Direction: Gather up every line from the entries below that uses the word "scene".

Records excerpted from a collection
┄┄┄┄┄┄┄┄┄┄┄┄┄┄┄┄┄┄┄┄

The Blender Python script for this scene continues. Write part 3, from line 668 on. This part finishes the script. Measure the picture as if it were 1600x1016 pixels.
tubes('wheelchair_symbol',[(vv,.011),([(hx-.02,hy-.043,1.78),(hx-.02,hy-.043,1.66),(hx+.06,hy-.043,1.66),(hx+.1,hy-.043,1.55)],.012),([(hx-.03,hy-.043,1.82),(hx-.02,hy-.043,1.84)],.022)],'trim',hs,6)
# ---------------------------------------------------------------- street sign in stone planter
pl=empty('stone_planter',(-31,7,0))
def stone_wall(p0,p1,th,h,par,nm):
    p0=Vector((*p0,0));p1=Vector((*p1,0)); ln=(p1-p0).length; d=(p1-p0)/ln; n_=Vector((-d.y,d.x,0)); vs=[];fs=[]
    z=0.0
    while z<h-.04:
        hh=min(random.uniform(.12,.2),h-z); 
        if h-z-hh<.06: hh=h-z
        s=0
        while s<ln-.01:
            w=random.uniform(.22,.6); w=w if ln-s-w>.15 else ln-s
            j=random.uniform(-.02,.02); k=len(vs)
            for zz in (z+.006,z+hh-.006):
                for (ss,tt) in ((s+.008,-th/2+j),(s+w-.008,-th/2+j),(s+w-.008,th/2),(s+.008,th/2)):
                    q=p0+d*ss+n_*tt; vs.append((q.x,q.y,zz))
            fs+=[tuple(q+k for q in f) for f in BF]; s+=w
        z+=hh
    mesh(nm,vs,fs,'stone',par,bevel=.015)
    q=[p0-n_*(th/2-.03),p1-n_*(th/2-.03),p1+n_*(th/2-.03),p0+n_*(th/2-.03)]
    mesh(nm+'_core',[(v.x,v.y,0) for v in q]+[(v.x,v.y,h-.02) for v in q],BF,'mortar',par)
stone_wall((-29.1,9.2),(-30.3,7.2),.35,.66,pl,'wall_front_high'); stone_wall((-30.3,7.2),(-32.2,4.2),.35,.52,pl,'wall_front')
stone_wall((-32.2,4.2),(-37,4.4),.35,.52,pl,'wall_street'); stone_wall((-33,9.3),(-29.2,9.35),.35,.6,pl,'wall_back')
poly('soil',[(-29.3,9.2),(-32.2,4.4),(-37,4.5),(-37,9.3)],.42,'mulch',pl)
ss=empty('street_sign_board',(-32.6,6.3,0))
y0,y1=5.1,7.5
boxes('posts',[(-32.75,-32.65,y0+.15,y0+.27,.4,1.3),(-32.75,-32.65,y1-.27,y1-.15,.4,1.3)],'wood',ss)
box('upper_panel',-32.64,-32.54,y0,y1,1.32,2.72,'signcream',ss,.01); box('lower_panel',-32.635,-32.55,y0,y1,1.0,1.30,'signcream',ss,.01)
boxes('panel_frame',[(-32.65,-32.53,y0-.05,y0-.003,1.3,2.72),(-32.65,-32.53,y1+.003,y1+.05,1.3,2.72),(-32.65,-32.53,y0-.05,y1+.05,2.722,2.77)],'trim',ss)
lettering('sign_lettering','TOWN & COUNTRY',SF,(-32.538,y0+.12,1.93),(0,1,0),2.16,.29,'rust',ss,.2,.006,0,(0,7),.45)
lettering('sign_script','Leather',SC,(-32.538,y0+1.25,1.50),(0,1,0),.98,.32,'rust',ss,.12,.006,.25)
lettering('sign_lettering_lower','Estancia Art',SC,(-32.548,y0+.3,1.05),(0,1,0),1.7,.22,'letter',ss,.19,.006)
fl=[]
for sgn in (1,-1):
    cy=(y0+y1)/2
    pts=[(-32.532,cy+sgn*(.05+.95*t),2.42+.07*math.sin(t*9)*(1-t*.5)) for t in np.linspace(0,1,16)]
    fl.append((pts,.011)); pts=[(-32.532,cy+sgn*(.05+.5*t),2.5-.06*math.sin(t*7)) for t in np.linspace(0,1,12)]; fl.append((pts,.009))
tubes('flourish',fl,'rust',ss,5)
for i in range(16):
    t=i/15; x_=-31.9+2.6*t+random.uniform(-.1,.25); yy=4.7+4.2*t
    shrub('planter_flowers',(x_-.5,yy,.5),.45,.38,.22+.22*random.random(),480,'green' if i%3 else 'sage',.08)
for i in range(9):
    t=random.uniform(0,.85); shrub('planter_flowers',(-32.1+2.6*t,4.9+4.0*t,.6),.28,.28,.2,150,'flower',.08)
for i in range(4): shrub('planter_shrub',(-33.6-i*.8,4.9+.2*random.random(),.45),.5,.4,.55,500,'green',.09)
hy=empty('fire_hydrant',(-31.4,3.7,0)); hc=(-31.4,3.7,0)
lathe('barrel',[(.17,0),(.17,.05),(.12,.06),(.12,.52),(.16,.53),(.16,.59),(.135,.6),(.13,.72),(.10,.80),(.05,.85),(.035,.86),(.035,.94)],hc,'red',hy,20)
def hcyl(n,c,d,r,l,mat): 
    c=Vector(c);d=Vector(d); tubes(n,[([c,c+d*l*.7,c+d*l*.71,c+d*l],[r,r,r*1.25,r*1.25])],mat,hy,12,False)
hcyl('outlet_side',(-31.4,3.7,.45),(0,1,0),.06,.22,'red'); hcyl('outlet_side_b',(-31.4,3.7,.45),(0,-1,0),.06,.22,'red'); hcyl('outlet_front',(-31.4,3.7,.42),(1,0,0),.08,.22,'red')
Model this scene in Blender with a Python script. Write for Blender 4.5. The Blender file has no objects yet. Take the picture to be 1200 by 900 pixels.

┄┄┄┄┄┄┄┄┄┄┄┄┄┄┄┄┄┄┄┄

Solution to this exercise:
The Blender Python script for this scene continues. Write part 3, from line 668 on. This part finishes the script. Measure the picture as if it were 1600x1016 pixels.
Model this scene in Blender with a Python script. Write for Blender 4.5. The Blender file has no objects yet. Take the picture to be 1200 by 900 pixels.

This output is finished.